--- Begin INPUT ---
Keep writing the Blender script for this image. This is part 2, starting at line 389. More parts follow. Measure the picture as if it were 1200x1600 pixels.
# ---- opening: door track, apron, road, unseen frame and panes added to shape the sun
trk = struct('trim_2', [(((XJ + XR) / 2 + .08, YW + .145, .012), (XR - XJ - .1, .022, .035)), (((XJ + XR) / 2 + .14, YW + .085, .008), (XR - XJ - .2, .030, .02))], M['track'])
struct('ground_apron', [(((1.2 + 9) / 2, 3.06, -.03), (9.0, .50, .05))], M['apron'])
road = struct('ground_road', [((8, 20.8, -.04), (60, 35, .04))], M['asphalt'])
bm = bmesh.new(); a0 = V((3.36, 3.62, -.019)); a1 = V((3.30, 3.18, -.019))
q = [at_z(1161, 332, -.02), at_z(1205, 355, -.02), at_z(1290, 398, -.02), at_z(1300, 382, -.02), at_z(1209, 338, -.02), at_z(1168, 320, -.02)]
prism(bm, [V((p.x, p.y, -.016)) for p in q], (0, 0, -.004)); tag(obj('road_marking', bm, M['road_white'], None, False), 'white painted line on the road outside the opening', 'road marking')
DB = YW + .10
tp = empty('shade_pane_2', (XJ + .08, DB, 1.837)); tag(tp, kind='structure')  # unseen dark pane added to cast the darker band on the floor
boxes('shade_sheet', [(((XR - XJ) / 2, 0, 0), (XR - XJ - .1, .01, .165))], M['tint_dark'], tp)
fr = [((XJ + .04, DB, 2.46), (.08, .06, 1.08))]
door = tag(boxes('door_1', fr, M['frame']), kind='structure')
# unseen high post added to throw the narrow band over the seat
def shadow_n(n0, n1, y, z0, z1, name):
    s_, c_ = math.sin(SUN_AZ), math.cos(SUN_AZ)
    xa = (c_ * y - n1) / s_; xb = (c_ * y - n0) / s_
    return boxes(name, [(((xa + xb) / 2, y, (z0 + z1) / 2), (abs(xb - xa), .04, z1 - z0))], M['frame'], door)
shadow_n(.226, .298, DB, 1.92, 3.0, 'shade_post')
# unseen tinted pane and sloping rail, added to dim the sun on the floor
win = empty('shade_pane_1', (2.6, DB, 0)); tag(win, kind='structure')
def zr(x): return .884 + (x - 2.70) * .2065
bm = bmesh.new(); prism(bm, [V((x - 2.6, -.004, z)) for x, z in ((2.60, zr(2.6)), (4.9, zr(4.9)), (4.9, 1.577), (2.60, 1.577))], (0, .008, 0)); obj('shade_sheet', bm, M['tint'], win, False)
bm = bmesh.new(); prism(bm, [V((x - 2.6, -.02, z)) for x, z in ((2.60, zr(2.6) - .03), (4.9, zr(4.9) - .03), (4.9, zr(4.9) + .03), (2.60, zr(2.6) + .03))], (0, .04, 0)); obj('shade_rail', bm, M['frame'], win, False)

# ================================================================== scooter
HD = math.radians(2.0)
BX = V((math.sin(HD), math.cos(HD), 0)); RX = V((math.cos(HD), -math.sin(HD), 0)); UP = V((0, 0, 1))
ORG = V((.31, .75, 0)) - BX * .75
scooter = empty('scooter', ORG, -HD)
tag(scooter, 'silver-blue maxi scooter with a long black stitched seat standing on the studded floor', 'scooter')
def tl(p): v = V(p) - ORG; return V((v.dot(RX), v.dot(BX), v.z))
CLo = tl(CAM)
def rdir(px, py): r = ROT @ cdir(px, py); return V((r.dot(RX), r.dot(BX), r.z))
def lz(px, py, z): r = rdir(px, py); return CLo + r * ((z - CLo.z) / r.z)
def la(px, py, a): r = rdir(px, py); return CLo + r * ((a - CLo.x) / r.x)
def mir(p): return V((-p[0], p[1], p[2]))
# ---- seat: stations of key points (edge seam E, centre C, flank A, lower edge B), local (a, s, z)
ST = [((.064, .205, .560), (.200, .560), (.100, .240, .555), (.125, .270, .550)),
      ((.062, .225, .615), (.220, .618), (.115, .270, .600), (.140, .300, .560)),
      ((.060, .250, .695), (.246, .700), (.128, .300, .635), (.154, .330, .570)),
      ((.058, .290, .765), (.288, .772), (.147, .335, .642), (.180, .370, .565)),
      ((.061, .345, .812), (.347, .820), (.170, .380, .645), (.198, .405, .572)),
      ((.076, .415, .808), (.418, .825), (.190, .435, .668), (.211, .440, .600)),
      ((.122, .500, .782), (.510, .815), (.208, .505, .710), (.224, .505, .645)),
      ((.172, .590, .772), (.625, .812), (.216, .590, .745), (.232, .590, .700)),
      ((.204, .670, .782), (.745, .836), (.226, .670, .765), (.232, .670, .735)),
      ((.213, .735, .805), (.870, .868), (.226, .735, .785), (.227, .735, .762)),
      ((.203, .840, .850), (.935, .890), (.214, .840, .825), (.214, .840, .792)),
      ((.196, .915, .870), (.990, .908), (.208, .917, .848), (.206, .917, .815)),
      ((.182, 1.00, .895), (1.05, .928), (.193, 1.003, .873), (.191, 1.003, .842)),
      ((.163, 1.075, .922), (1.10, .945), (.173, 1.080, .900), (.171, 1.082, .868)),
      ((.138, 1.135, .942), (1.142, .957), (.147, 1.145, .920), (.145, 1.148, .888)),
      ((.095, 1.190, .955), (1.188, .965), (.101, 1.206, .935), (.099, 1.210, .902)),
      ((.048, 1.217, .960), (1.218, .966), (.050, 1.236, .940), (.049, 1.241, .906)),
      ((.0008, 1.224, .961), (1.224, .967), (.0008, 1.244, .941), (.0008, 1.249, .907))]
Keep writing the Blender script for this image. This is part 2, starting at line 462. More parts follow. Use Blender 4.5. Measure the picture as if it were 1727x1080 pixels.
--- End INPUT ---
- GOAL: Return every line of the material exactly.

- FULL OUTPUT:
Keep writing the Blender script for this image. This is part 2, starting at line 389. More parts follow. Measure the picture as if it were 1200x1600 pixels.
# ---- opening: door track, apron, road, unseen frame and panes added to shape the sun
trk = struct('trim_2', [(((XJ + XR) / 2 + .08, YW + .145, .012), (XR - XJ - .1, .022, .035)), (((XJ + XR) / 2 + .14, YW + .085, .008), (XR - XJ - .2, .030, .02))], M['track'])
struct('ground_apron', [(((1.2 + 9) / 2, 3.06, -.03), (9.0, .50, .05))], M['apron'])
road = struct('ground_road', [((8, 20.8, -.04), (60, 35, .04))], M['asphalt'])
bm = bmesh.new(); a0 = V((3.36, 3.62, -.019)); a1 = V((3.30, 3.18, -.019))
q = [at_z(1161, 332, -.02), at_z(1205, 355, -.02), at_z(1290, 398, -.02), at_z(1300, 382, -.02), at_z(1209, 338, -.02), at_z(1168, 320, -.02)]
prism(bm, [V((p.x, p.y, -.016)) for p in q], (0, 0, -.004)); tag(obj('road_marking', bm, M['road_white'], None, False), 'white painted line on the road outside the opening', 'road marking')
DB = YW + .10
tp = empty('shade_pane_2', (XJ + .08, DB, 1.837)); tag(tp, kind='structure')  # unseen dark pane added to cast the darker band on the floor
boxes('shade_sheet', [(((XR - XJ) / 2, 0, 0), (XR - XJ - .1, .01, .165))], M['tint_dark'], tp)
fr = [((XJ + .04, DB, 2.46), (.08, .06, 1.08))]
door = tag(boxes('door_1', fr, M['frame']), kind='structure')
# unseen high post added to throw the narrow band over the seat
def shadow_n(n0, n1, y, z0, z1, name):
    s_, c_ = math.sin(SUN_AZ), math.cos(SUN_AZ)
    xa = (c_ * y - n1) / s_; xb = (c_ * y - n0) / s_
    return boxes(name, [(((xa + xb) / 2, y, (z0 + z1) / 2), (abs(xb - xa), .04, z1 - z0))], M['frame'], door)
shadow_n(.226, .298, DB, 1.92, 3.0, 'shade_post')
# unseen tinted pane and sloping rail, added to dim the sun on the floor
win = empty('shade_pane_1', (2.6, DB, 0)); tag(win, kind='structure')
def zr(x): return .884 + (x - 2.70) * .2065
bm = bmesh.new(); prism(bm, [V((x - 2.6, -.004, z)) for x, z in ((2.60, zr(2.6)), (4.9, zr(4.9)), (4.9, 1.577), (2.60, 1.577))], (0, .008, 0)); obj('shade_sheet', bm, M['tint'], win, False)
bm = bmesh.new(); prism(bm, [V((x - 2.6, -.02, z)) for x, z in ((2.60, zr(2.6) - .03), (4.9, zr(4.9) - .03), (4.9, zr(4.9) + .03), (2.60, zr(2.6) + .03))], (0, .04, 0)); obj('shade_rail', bm, M['frame'], win, False)

# ================================================================== scooter
HD = math.radians(2.0)
BX = V((math.sin(HD), math.cos(HD), 0)); RX = V((math.cos(HD), -math.sin(HD), 0)); UP = V((0, 0, 1))
ORG = V((.31, .75, 0)) - BX * .75
scooter = empty('scooter', ORG, -HD)
tag(scooter, 'silver-blue maxi scooter with a long black stitched seat standing on the studded floor', 'scooter')
def tl(p): v = V(p) - ORG; return V((v.dot(RX), v.dot(BX), v.z))
CLo = tl(CAM)
def rdir(px, py): r = ROT @ cdir(px, py); return V((r.dot(RX), r.dot(BX), r.z))
def lz(px, py, z): r = rdir(px, py); return CLo + r * ((z - CLo.z) / r.z)
def la(px, py, a): r = rdir(px, py); return CLo + r * ((a - CLo.x) / r.x)
def mir(p): return V((-p[0], p[1], p[2]))
# ---- seat: stations of key points (edge seam E, centre C, flank A, lower edge B), local (a, s, z)
ST = [((.064, .205, .560), (.200, .560), (.100, .240, .555), (.125, .270, .550)),
      ((.062, .225, .615), (.220, .618), (.115, .270, .600), (.140, .300, .560)),
      ((.060, .250, .695), (.246, .700), (.128, .300, .635), (.154, .330, .570)),
      ((.058, .290, .765), (.288, .772), (.147, .335, .642), (.180, .370, .565)),
      ((.061, .345, .812), (.347, .820), (.170, .380, .645), (.198, .405, .572)),
      ((.076, .415, .808), (.418, .825), (.190, .435, .668), (.211, .440, .600)),
      ((.122, .500, .782), (.510, .815), (.208, .505, .710), (.224, .505, .645)),
      ((.172, .590, .772), (.625, .812), (.216, .590, .745), (.232, .590, .700)),
      ((.204, .670, .782), (.745, .836), (.226, .670, .765), (.232, .670, .735)),
      ((.213, .735, .805), (.870, .868), (.226, .735, .785), (.227, .735, .762)),
      ((.203, .840, .850), (.935, .890), (.214, .840, .825), (.214, .840, .792)),
      ((.196, .915, .870), (.990, .908), (.208, .917, .848), (.206, .917, .815)),
      ((.182, 1.00, .895), (1.05, .928), (.193, 1.003, .873), (.191, 1.003, .842)),
      ((.163, 1.075, .922), (1.10, .945), (.173, 1.080, .900), (.171, 1.082, .868)),
      ((.138, 1.135, .942), (1.142, .957), (.147, 1.145, .920), (.145, 1.148, .888)),
      ((.095, 1.190, .955), (1.188, .965), (.101, 1.206, .935), (.099, 1.210, .902)),
      ((.048, 1.217, .960), (1.218, .966), (.050, 1.236, .940), (.049, 1.241, .906)),
      ((.0008, 1.224, .961), (1.224, .967), (.0008, 1.244, .941), (.0008, 1.249, .907))]
Keep writing the Blender script for this image. This is part 2, starting at line 462. More parts follow. Use Blender 4.5. Measure the picture as if it were 1727x1080 pixels.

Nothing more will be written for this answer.